No congressional address. No detailed intelligence briefing. The explanation for war — Iran refusing nuclear limits — was collapsing at the very moment the missiles launched. While diplomats were negotiating in Geneva, U.S. carrier groups were already moving toward the region. Tehran knew it. Iranian leaders publicly warned that even assassinating their leadership would not collapse the state.

That context explains Iran’s response today.
They are not behaving like a country expecting negotiations. They are behaving like a regime that believes surrender leads only to destruction.

THE WAR SOMEONE PREDICTED

Two years earlier, a historian named Jiang Xueqin predicted almost this exact scenario. In a little-noticed 2024 lecture titled “Why America Will Invade Iran and Lose,” he argued that Iran would not try to defeat the United States directly. Instead it would try to trap it.

His reasoning was simple game theory. Iran’s strategy would be to absorb early damage, activate regional proxies, and stretch the conflict long enough that the economic and political cost becomes unbearable for Washington.

Iran doesn’t need to win battles.
It only needs the United States to stay long enough that staying becomes impossible.

THE COST TRAP

The numbers already hint at the imbalance.

Iran is launching low-cost drones reportedly costing around $35,000 each.
Intercepting them often requires missiles costing millions of dollars per shot.

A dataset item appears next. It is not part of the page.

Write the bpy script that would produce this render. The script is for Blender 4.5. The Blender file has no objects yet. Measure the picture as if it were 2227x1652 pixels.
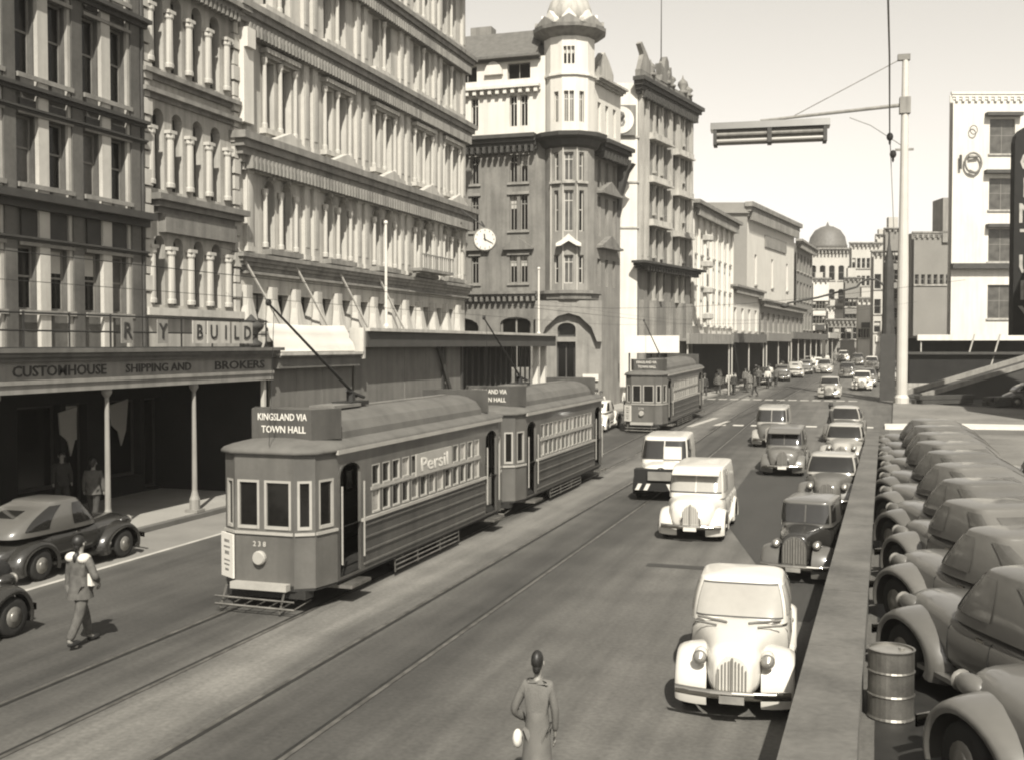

In the opening days of the conflict:

  • Hundreds of cruise missiles were launched.

  • Stealth bombers began round-the-clock missions costing hundreds of thousands per flight hour.

  • Carrier groups in the region cost millions daily just to operate.

The financial equation is brutally simple: Iran spends thousands; the United States spends billions.

THE INFRASTRUCTURE STRATEGY

Iran’s targets reveal the deeper strategy.

Airports.
Energy terminals.
Shipping routes.

And potentially next — desalination plants.

Much of the Gulf region relies on desalination facilities for fresh water. Knocking them out could trigger mass humanitarian crises and force outside powers to intervene on the ground to stabilize the region.

That possibility is exactly what many analysts fear Iran wants: a war that drags foreign troops onto land.

THE ENERGY CHOKEPOINT

Then there is the Strait of Hormuz.

About 30% of the world’s traded oil moves through that narrow passage. Within days of the conflict escalating, tanker traffic reportedly dropped sharply as ships hesitated to pass through the danger zone. Insurance costs skyrocketed. Tankers began waiting outside the strait.

If that chokepoint fully closes, the shock wouldn’t just hit energy markets. It would ripple through inflation, global trade, and already fragile economies.

THE REALITY AT HOUR 72

Seventy-two hours into the conflict, the picture looks nothing like the polished briefings on television.

A diplomatic deal was reportedly close days before the war began.
Iran is responding not like a government seeking talks, but like one determined to make the conflict as costly as possible.
Regional infrastructure is increasingly in the crosshairs.
And the economic stakes stretch far beyond the battlefield.

Wars rarely unfold the way they are advertised in the opening days. History is littered with leaders who believed a conflict would be quick, controlled, and decisive — right up until it wasn’t.

The strange truth about war is that it often starts with speeches about strength and ends with accountants calculating the damage. And right now, the math is only beginning.